> [WHAT THE TASK ASKS]: Return verbatim everything from the first line through the line that contains "tag(g.build('floor_grille', M['alu_light']), 'steel", and stop there.

(begin)

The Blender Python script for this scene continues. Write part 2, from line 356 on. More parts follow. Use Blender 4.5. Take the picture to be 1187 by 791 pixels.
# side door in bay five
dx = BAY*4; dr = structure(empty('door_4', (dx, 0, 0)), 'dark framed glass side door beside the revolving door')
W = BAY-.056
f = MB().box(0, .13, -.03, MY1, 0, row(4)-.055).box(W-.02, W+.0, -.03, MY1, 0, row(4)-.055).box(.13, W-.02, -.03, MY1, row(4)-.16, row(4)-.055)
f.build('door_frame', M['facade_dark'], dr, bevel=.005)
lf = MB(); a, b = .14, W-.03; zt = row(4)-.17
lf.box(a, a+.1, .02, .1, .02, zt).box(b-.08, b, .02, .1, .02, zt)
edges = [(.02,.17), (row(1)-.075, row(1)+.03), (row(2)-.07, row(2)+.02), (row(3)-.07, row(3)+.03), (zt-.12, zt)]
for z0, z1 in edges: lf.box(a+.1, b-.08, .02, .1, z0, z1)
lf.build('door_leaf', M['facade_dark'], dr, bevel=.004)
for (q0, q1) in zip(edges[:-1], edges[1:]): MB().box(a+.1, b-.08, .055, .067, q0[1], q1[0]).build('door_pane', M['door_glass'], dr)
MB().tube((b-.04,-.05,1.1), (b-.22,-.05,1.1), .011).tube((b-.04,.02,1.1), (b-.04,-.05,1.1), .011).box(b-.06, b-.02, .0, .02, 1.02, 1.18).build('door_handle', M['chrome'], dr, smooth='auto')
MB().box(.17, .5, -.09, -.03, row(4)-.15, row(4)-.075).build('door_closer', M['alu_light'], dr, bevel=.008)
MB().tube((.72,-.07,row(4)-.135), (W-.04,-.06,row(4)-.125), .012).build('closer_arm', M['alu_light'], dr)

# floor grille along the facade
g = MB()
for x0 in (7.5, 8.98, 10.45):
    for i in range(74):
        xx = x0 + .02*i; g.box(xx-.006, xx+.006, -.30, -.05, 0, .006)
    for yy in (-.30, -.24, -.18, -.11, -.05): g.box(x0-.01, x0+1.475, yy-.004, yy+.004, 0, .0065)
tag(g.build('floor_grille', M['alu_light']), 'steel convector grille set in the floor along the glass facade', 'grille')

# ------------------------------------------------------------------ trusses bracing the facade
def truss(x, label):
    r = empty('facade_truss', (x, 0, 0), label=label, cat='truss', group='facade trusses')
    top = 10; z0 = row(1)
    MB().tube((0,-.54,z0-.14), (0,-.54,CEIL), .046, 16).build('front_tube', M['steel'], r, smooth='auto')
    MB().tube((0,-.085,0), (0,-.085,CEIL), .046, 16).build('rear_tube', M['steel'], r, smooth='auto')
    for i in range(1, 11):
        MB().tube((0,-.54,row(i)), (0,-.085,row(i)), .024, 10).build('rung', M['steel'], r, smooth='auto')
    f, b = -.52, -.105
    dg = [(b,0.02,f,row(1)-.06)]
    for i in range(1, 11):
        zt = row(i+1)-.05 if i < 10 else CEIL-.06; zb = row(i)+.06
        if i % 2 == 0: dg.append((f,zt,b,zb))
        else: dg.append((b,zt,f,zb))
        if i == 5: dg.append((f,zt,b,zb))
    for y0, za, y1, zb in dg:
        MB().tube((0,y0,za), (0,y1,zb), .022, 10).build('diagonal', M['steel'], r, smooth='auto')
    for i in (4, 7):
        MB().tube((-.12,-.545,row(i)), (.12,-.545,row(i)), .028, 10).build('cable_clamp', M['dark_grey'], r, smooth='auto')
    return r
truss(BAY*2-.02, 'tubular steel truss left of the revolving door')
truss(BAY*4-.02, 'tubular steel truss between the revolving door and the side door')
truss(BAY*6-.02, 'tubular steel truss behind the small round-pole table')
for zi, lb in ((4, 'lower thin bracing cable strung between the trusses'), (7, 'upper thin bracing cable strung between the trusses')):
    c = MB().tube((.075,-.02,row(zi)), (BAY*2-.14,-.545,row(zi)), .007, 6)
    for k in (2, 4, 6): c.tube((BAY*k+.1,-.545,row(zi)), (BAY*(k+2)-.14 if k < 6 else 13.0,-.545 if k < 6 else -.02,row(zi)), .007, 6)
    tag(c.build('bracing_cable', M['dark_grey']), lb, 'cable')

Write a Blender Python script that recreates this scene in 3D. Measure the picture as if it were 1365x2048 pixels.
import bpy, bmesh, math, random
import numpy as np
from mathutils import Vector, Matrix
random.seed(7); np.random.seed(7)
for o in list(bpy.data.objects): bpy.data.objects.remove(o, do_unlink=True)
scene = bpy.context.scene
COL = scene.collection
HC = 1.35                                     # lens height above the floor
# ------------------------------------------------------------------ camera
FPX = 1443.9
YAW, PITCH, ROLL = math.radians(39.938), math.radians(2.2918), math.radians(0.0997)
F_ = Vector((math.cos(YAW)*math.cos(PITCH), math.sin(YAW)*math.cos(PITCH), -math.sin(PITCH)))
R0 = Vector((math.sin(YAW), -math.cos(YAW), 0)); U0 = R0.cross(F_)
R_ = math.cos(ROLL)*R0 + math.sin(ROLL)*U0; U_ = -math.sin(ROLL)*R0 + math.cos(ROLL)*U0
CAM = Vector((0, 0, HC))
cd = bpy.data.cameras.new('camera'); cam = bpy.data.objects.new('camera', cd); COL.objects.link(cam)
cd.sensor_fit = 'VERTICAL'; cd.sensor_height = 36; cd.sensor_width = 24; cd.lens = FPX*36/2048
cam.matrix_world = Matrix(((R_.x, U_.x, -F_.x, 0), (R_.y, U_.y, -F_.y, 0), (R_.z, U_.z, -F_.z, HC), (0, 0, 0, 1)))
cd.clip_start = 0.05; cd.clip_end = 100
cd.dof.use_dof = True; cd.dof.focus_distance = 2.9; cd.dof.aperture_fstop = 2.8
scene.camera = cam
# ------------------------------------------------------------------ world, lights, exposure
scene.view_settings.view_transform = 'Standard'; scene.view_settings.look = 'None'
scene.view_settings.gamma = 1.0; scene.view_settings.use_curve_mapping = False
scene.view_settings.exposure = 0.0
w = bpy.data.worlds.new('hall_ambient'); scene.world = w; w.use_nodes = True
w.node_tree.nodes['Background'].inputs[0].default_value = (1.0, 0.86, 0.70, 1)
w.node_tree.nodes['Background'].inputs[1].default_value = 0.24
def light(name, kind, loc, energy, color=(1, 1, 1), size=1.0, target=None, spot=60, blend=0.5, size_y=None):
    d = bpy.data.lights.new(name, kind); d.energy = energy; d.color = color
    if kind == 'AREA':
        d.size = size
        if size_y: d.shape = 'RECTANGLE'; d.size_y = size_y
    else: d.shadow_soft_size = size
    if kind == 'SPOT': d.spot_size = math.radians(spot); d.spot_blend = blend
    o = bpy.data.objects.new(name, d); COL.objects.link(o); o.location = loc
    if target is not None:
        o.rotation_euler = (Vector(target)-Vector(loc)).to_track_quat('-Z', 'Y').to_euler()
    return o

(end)

> [SOLUTION FOR THIS PROBLEM]:
The Blender Python script for this scene continues. Write part 2, from line 356 on. More parts follow. Use Blender 4.5. Take the picture to be 1187 by 791 pixels.
# side door in bay five
dx = BAY*4; dr = structure(empty('door_4', (dx, 0, 0)), 'dark framed glass side door beside the revolving door')
W = BAY-.056
f = MB().box(0, .13, -.03, MY1, 0, row(4)-.055).box(W-.02, W+.0, -.03, MY1, 0, row(4)-.055).box(.13, W-.02, -.03, MY1, row(4)-.16, row(4)-.055)
f.build('door_frame', M['facade_dark'], dr, bevel=.005)
lf = MB(); a, b = .14, W-.03; zt = row(4)-.17
lf.box(a, a+.1, .02, .1, .02, zt).box(b-.08, b, .02, .1, .02, zt)
edges = [(.02,.17), (row(1)-.075, row(1)+.03), (row(2)-.07, row(2)+.02), (row(3)-.07, row(3)+.03), (zt-.12, zt)]
for z0, z1 in edges: lf.box(a+.1, b-.08, .02, .1, z0, z1)
lf.build('door_leaf', M['facade_dark'], dr, bevel=.004)
for (q0, q1) in zip(edges[:-1], edges[1:]): MB().box(a+.1, b-.08, .055, .067, q0[1], q1[0]).build('door_pane', M['door_glass'], dr)
MB().tube((b-.04,-.05,1.1), (b-.22,-.05,1.1), .011).tube((b-.04,.02,1.1), (b-.04,-.05,1.1), .011).box(b-.06, b-.02, .0, .02, 1.02, 1.18).build('door_handle', M['chrome'], dr, smooth='auto')
MB().box(.17, .5, -.09, -.03, row(4)-.15, row(4)-.075).build('door_closer', M['alu_light'], dr, bevel=.008)
MB().tube((.72,-.07,row(4)-.135), (W-.04,-.06,row(4)-.125), .012).build('closer_arm', M['alu_light'], dr)

# floor grille along the facade
g = MB()
for x0 in (7.5, 8.98, 10.45):
    for i in range(74):
        xx = x0 + .02*i; g.box(xx-.006, xx+.006, -.30, -.05, 0, .006)
    for yy in (-.30, -.24, -.18, -.11, -.05): g.box(x0-.01, x0+1.475, yy-.004, yy+.004, 0, .0065)
tag(g.build('floor_grille', M['alu_light']), 'steel convector grille set in the floor along the glass facade', 'grille')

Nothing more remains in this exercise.